Ishihara redet nicht nur schöne Worte. Bereits im Oktober konnte er in Wien ein Joint-venture mit der österreichschen Kreditanstalt beschließen, das seiner Bank Kontakte nach Ungarn und in die CSFR eröffnen soll. Und in dieser Woche hält Ishihara in Tokio ein Symposium zur Anwerbung japanischer Investoren für Osteuropa. Zudem erwägt Ishihara nicht nur Privatinvestitionen, sondern auch Kredite für Infrastrukturprogramme an die bedrängten Regierungen. Erstmals seit vielen Jahren zahlten japanische Banken vergangene Woche einen 400-Millionen-Dollar-Kredit an Moskau.

Freilich geben auch die neuen Osteuropa-Fans unter Tokios Chefmanagern zu, daß sie ihr neues Geschäft bei Null beginnen müssen. „Natürlich sind wir nicht froh darüber, daß die deutschen Banken bereits weit voraus sind und wir hinterherhinken,“ gesteht Hideo Ishihara ein.

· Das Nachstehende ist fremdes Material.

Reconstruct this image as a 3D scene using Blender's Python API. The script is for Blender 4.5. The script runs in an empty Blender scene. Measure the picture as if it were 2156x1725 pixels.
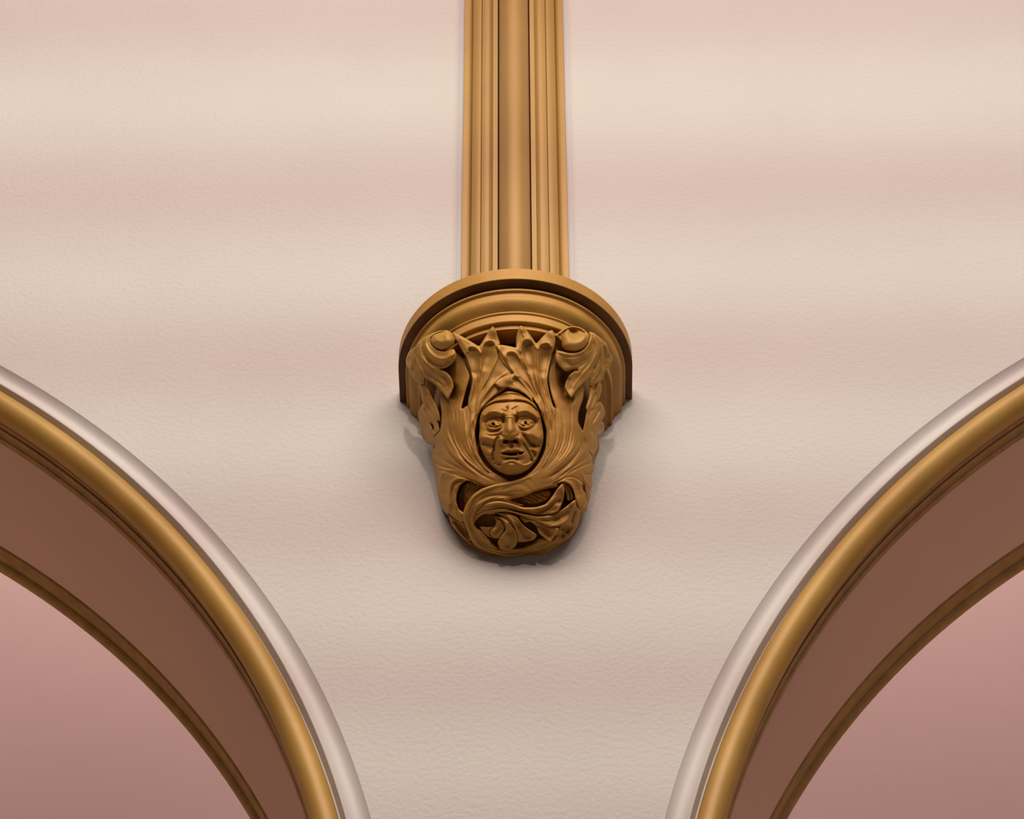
import bpy, bmesh, math
import numpy as np
from mathutils import Matrix, Vector
from mathutils.geometry import delaunay_2d_cdt
C = bpy.context.scene.collection
rng = np.random.RandomState(5)

# ------------------------------------------------------------------ camera
F_PX = 7267.0
PITCH, YAW, ROLL = math.radians(48.568), math.radians(-0.6186), math.radians(-0.2332)
CAM = np.array([0.04188, -4.63214, -5.24817])
def cam_basis():
    X = np.array([1., 0, 0]); F = np.array([0, math.cos(PITCH), math.sin(PITCH)])
    U = np.array([0, -math.sin(PITCH), math.cos(PITCH)])
    cr, sr = math.cos(ROLL), math.sin(ROLL)
    r = cr*X + sr*U; u = cr*U - sr*X
    cy, sy = math.cos(YAW), math.sin(YAW)
    Y = np.array([[cy, sy, 0], [-sy, cy, 0], [0, 0, 1]])
    return Y @ r, Y @ u, Y @ F
RT, UP, FW = cam_basis()
cd = bpy.data.cameras.new('camera'); cam = bpy.data.objects.new('camera', cd); C.objects.link(cam)
cd.sensor_width = 36; cd.lens = 36*F_PX/2156; cd.clip_end = 100
M = Matrix([[RT[i], UP[i], -FW[i], CAM[i]] for i in range(3)] + [[0, 0, 0, 1]])
cam.matrix_world = M
sc = bpy.context.scene; sc.camera = cam
sc.view_settings.view_transform = 'Standard'; sc.view_settings.look = 'None'
sc.view_settings.gamma = 1; sc.view_settings.use_curve_mapping = False
sc.view_settings.exposure = 0.0

# ------------------------------------------------------------------ light
w = bpy.data.worlds.new('world'); sc.world = w; w.use_nodes = True
w.node_tree.nodes['Background'].inputs[0].default_value = (1.0, 0.86, 0.78, 1)
w.node_tree.nodes['Background'].inputs[1].default_value = 0.055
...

In Unternehmen und der offiziellen Politik wird immer wieder auf die schlechten Krediterfahrungen mit lateinamerikanischen Ländern verwiesen und auf den nicht ausgestandenen Grenzstreit mit der Sowjetunion über die Kurileninseln. Da wird geklagt, daß die Deutschen in Osteuropa ohnehin das Ruder bereits an sich gerissen hätten, oder es ist schlichtweg vom russischen Chaos die Rede. Und so schwanken Japans Wirtschaftslenker zwischen Pioniergeist und Überheblichkeit.

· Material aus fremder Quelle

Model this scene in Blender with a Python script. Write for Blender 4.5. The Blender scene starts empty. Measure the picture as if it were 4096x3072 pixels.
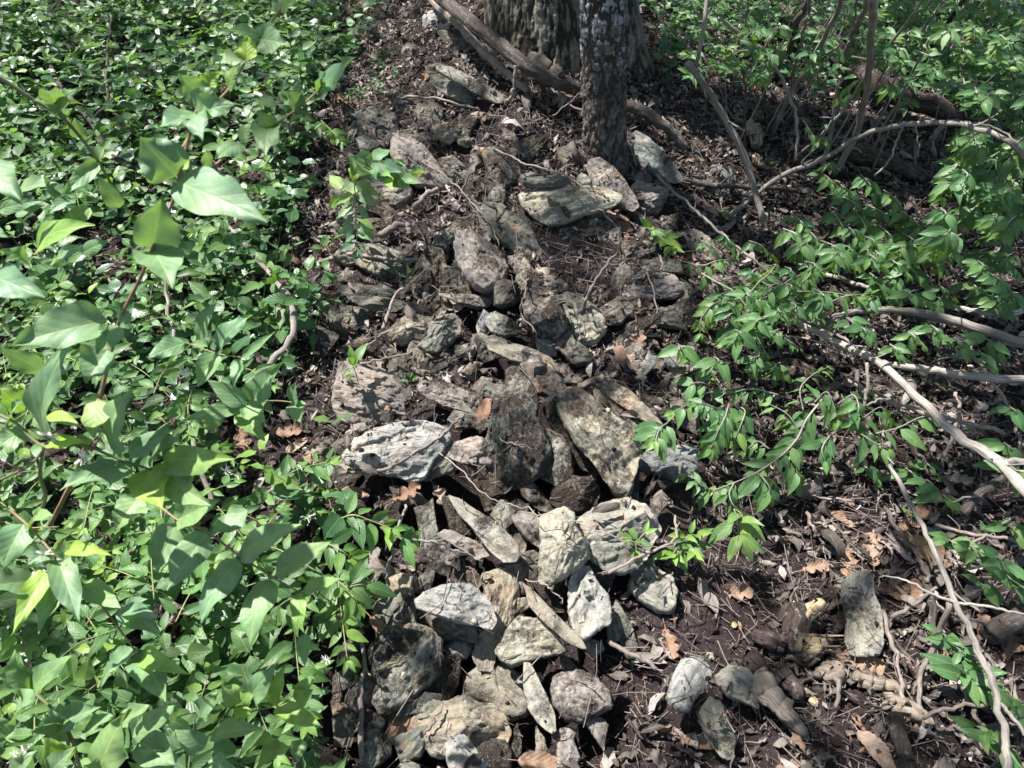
import bpy, math, random
import numpy as np
from mathutils import Vector, Matrix
from mathutils.bvhtree import BVHTree

R = math.radians
rng = np.random.default_rng(11)
random.seed(5)
S = bpy.context.scene
col = S.collection

# ------------------------------------------------------------------ camera, sky, sun, exposure
F = 2731.0
PITCH = R(42)
CAM = np.array([0.0, 0.0, 1.6])
cd = bpy.data.cameras.new('camera'); cam = bpy.data.objects.new('camera', cd); col.objects.link(cam)
cam.location = CAM; cam.rotation_euler = (R(90) - PITCH, 0, 0)
cd.sensor_width = 36; cd.lens = 24.0; cd.clip_start = 0.02; cd.clip_end = 500
cd.dof.use_dof = True; cd.dof.focus_distance = 2.3; cd.dof.aperture_fstop = 12
S.camera = cam

SUN = np.array([-0.40, 0.20, 0.89]); SUN /= np.linalg.norm(SUN)
SUN_EL = math.asin(SUN[2]); SUN_AZ = math.atan2(SUN[0], SUN[1])
w = bpy.data.worlds.new("World"); S.world = w; w.use_nodes = True
nt = w.node_tree
sky = nt.nodes.new('ShaderNodeTexSky'); sky.sky_type = 'NISHITA'; sky.sun_disc = False
sky.sun_elevation = SUN_EL; sky.sun_rotation = SUN_AZ; sky.air_density = 1.0; sky.dust_density = 1.5
nt.links.new(sky.outputs[0], nt.nodes['Background'].inputs[0])
nt.nodes['Background'].inputs[1].default_value = 0.078
sl = bpy.data.lights.new('sun', 'SUN'); sl.energy = 5.0; sl.angle = R(0.5); sl.color = (1.0, 0.95, 0.925)
so = bpy.data.objects.new('sun', sl); col.objects.link(so)
so.rotation_euler = Vector(-SUN).to_track_quat('-Z', 'Y').to_euler(); so.location = (0, 0, 12)
S.view_settings.view_transform = 'Standard'; S.view_settings.look = 'None'
S.view_settings.exposure = 1.45; S.view_settings.gamma = 1.0
S.cycles.max_bounces = 8; S.cycles.diffuse_bounces = 4; S.cycles.transmission_bounces = 4

# ------------------------------------------------------------------ projection helpers
cT, sT = math.cos(R(90) - PITCH), math.sin(R(90) - PITCH)
def ray(u, v):
    x = (np.asarray(u, float) - 2048) / F; y = -(np.asarray(v, float) - 1536) / F
    return np.stack([x, y * cT + sT, y * sT - cT], -1)          # unit depth along the camera axis
def pt(u, v, depth): return CAM + ray(u, v) * depth
def project(P):
    d = np.asarray(P) - CAM
    y = d[..., 1] * cT + d[..., 2] * sT; z = d[..., 1] * sT - d[..., 2] * cT
    z = np.maximum(z, 1e-3)
    return d[..., 0] / z * F + 2048, -y / z * F + 1536, z
UP = np.array([0, 0, 1.0])
def nrm(a):
    a = np.asarray(a, float); return a / np.maximum(np.linalg.norm(a, axis=-1, keepdims=True), 1e-9)

# ------------------------------------------------------------------ numpy noise
_p = np.random.default_rng(3).permutation(256); _p = np.concatenate([_p, _p, _p])
_g = nrm(np.random.default_rng(4).normal(size=(256, 3)))
def perlin(P):
    P = np.asarray(P, float); i = np.floor(P).astype(int); f = P - i; i &= 255
    u = f * f * f * (f * (f * 6 - 15) + 10); out = 0
    for dx in (0, 1):
        for dy in (0, 1):
            for dz in (0, 1):
                h = _p[_p[_p[i[..., 0] + dx] + i[..., 1] + dy] + i[..., 2] + dz]
                g = _g[h]; d = f - np.array([dx, dy, dz])
                wt = (u[..., 0] if dx else 1 - u[..., 0]) * (u[..., 1] if dy else 1 - u[..., 1]) * (u[..., 2] if dz else 1 - u[..., 2])
                out = out + wt * (g * d).sum(-1)
    return out * 1.6
def fbm(P, o=4, g=0.5):
    a, s, t = 1.0, 0, 0; P = np.asarray(P, float)
    for k in range(o):
        s = s + a * perlin(P * 2 ** k + 17.3 * k); t += a; a *= g
    return s / t

# ------------------------------------------------------------------ ground shape
def smooth01(x, a, b):
    t = np.clip((x - a) / (b - a), 0, 1); return t * t * (3 - 2 * t)
def gh(x, y):
    x = np.asarray(x, float); y = np.asarray(y, float)
    z = 0.135 * y
    z = z + 0.10 * np.exp(-((x - 0.05) / 0.45) ** 2) * smooth01(y, 0.6, 2.0)          # the tumbled wall's ridge
    z = z + 0.24 * np.exp(-((x - 0.02) / 0.95) ** 2) * smooth01(y, 1.7, 3.0)
    z = z - 0.07 * np.exp(-((x - 0.72) / 0.30) ** 2 - ((y - 1.05) / 0.35) ** 2)         # dug bank of dark soil
    z = z - 0.10 * np.exp(-((x + 0.02) / 0.22) ** 2 - ((y - 0.72) / 0.25) ** 2)         # hollow in the stones
    z = z + 0.06 * perlin(np.stack([x * 0.9, y * 0.9, 0 * x], -1))
    z = z + 0.018 * perlin(np.stack([x * 4.1, y * 4.1, 0 * x + 3], -1))
    z = z + 0.05 * smooth01(np.abs(x), 1.6, 4.0) + 0.06 * np.maximum(y - 5, 0) ** 1.5 * 0.4
    return z
def at(u, v, h=0.0):
    r = ray(u, v); t = 0.3
    for k in range(400):
        P = CAM + r * t
        dz = P[2] - (gh(P[0], P[1]) + h)
        if dz < 0.0008: break
        t += max(dz * 0.55, 0.0008)
        if t > 14: break
    return CAM + r * t
def aty(u, v, y):
    r = ray(u, v); return CAM + r * (y / r[1])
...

Keidanren-Präsident Masaya Miyoshi hat eine Rangliste der für die Firmen interessantesten Länder aufgestellt. Hinter der ehemaligen DDR rangieren darauf die CSFR und Ungarn auf gleicher Höhe. Polen wirkt eher abschreckend. Noch weniger attraktiv sei Rumänien, und dann erst folge die Sowjetunion. Nun: Es geht eben nicht um Hilfe für die Ärmsten, es geht um den Gewinn für die Unternehmen.